「夜の光と幸福に満ちた129分」ナイト・オン・ザ・プラネット あささんの映画レビュー(感想・評価)

5.0夜の光と幸福に満ちた129分

2022年9月24日
iPhoneアプリから投稿

5カ国、4カ国語の夜の街を堪能できる贅沢な一本。ロサンゼルス、ニューヨーク、パリ、ローマ、ヘルシンキ、それぞれの国の夜のタクシーの中を舞台に、タクシードライバーと乗客の人間模様をユーモラスに、時にエモーショナルに綴っている。

始まりはロサンゼルスの空港。女優をキャスティングするお金持ちマダムと自動車整備士を目指す個性的な女の子のやりとりにクスッとなる。懐かしいあのアイテム達の数々に時代を感じる。

NYではドイツから来た道化師と黒人が登場。同じような帽子に変わった名前、二人の掛け合いは実に楽しい。

アフリカ出身の黒人と盲目の女性との出会いが描かれるパリのタクシーの中では、当時のフランスの時代背景や差別についてのメッセージが物語を通して訴えられている。

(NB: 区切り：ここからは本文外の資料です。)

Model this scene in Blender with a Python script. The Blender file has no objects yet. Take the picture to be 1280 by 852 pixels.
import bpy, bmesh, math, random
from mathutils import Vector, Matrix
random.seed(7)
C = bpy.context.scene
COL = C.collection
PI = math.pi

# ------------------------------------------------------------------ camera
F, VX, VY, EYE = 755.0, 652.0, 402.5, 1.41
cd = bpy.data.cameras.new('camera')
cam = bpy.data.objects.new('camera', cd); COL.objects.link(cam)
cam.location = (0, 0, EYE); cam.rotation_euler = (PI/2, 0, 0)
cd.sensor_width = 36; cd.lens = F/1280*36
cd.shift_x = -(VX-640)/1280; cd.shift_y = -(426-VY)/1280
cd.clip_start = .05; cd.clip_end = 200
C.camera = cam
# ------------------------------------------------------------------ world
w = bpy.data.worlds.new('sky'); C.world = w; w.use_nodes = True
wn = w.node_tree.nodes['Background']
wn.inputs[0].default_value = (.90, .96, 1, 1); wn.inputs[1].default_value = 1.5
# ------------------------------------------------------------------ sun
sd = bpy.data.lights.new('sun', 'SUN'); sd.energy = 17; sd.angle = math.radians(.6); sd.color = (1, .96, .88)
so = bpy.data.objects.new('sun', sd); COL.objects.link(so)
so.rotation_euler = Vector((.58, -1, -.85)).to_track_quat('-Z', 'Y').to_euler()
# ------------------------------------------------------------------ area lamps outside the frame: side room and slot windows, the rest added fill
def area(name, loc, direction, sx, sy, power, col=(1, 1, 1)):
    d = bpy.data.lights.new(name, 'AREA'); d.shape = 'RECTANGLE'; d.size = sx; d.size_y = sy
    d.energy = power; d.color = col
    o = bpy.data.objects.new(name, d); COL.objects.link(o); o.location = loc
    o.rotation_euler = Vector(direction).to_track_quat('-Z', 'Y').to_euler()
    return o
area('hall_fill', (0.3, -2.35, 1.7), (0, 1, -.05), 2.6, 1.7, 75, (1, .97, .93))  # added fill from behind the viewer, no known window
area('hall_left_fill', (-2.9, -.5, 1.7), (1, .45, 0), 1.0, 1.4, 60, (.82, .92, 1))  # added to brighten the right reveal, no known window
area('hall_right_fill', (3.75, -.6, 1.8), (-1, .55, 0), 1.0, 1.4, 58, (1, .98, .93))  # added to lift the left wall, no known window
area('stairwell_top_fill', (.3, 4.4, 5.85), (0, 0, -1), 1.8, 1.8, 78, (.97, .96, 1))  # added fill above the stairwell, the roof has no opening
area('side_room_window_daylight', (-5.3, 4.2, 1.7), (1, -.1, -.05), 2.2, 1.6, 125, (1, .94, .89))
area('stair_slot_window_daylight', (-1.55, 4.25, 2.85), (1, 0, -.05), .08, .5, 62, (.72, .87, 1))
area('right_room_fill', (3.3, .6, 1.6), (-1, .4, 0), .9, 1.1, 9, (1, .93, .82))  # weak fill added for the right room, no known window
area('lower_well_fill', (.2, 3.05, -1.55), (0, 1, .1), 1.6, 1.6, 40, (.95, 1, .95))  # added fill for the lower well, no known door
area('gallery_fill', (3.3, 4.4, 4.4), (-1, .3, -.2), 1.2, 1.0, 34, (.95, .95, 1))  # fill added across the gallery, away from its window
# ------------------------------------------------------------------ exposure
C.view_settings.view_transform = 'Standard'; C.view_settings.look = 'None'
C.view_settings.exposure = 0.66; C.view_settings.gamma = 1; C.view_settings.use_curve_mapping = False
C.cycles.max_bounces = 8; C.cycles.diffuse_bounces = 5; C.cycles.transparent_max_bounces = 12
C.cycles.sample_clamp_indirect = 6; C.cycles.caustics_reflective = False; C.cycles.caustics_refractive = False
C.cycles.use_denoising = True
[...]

ローマのタクシーは、イタリア人をステレオタイプに描きすぎていてちょっと笑えない。“エロス”がテーマになっている。

ヘルシンキでは哀しみと不幸をテーマに繰り広げられる。「ちょっと思い出しただけ」のタクシーでのシーンは、このシーンから着想を得たのかしら?

バラエティー豊かな作品集、珠玉の短編小説が連なり、美しい名作になっていて、観るだけで心が満たされる。
生きているといろいろあるよね、さまざまな人がいるよね、だけど今日も地球は回ってる。夜を街を走るあのタクシーも。明けない夜はないーー。